L’auteur ajoutait que la prévention d’une catastrophe était d’autant plus difficile que des critiques réciproques s’étalaient chaque jour dans les médias, attisant le soupçon ou le ressentiment des opinions publiques en dépit des efforts officiels pour améliorer la confiance. Mais il concluait que les sept mois qui restaient avant la rencontre au sommet entre les présidents Obama et Xi Jinping qualifiée d’historique seraient consacrés à valoriser les bonnes relations existantes entre les deux dirigeants nées au cours de leurs rencontres précédentes en Californie et à Pékin.

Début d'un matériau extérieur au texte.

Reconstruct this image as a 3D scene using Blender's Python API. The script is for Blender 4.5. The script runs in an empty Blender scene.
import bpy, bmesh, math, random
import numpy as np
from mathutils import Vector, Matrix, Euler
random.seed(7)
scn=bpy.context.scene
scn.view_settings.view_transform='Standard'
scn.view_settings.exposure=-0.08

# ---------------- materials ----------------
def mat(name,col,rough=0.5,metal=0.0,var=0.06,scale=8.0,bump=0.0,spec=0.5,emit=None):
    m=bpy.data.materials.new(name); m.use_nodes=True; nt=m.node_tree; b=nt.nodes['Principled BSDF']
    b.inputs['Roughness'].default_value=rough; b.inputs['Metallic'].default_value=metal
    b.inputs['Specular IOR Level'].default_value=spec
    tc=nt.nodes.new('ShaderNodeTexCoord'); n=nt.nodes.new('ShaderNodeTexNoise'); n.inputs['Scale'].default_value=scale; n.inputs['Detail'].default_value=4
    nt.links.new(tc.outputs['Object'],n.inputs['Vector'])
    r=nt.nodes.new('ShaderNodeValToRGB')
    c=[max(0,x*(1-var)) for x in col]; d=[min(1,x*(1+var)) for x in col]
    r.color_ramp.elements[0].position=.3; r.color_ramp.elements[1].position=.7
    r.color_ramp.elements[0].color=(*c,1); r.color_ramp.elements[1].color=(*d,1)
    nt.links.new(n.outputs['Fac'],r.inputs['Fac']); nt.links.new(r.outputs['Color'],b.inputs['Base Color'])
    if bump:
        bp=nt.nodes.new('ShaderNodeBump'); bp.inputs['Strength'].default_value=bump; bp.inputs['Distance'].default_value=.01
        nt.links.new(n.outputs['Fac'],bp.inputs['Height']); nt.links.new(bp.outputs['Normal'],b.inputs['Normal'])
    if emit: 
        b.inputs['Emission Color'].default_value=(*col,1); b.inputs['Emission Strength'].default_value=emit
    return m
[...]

Le site du Département d’État est sur la même ligne. Allant plus dans le détail des sujets de coopérations bilatérales possibles qui vont de la question iranienne au sud-Soudan en passant par la Corée du nord, les changements climatiques, le terrorisme, la protection de l’environnement et la sécurité énergétique, il appelle de ses vœux la naissance d’une Chine forte, pacifique et prospère jouant un rôle plus important dans les affaires du monde.

En arrière plan restent les malentendus et les non dits : ceux du flou des intérêts vitaux chinois d’abord clairement assimilés aux questions de Taïwan du Tibet et du Xinjiang, mais auxquels la Direction chinoise a, en 2014, brièvement rajouté les îlots des Senkaku, tandis que l’affirmation de souveraineté sur la mer de Chine du sud se durcit ; à quoi s’ajoutent les réticences chinoises de plus en plus nettes à se couler dans un ordre mondial calibré par les États-Unis et leurs alliés.

Par-dessus plane le sentiment du régime chinois que les menées démocratiques de Washington constituent une menace existentielle pour le Parti Communiste chinois.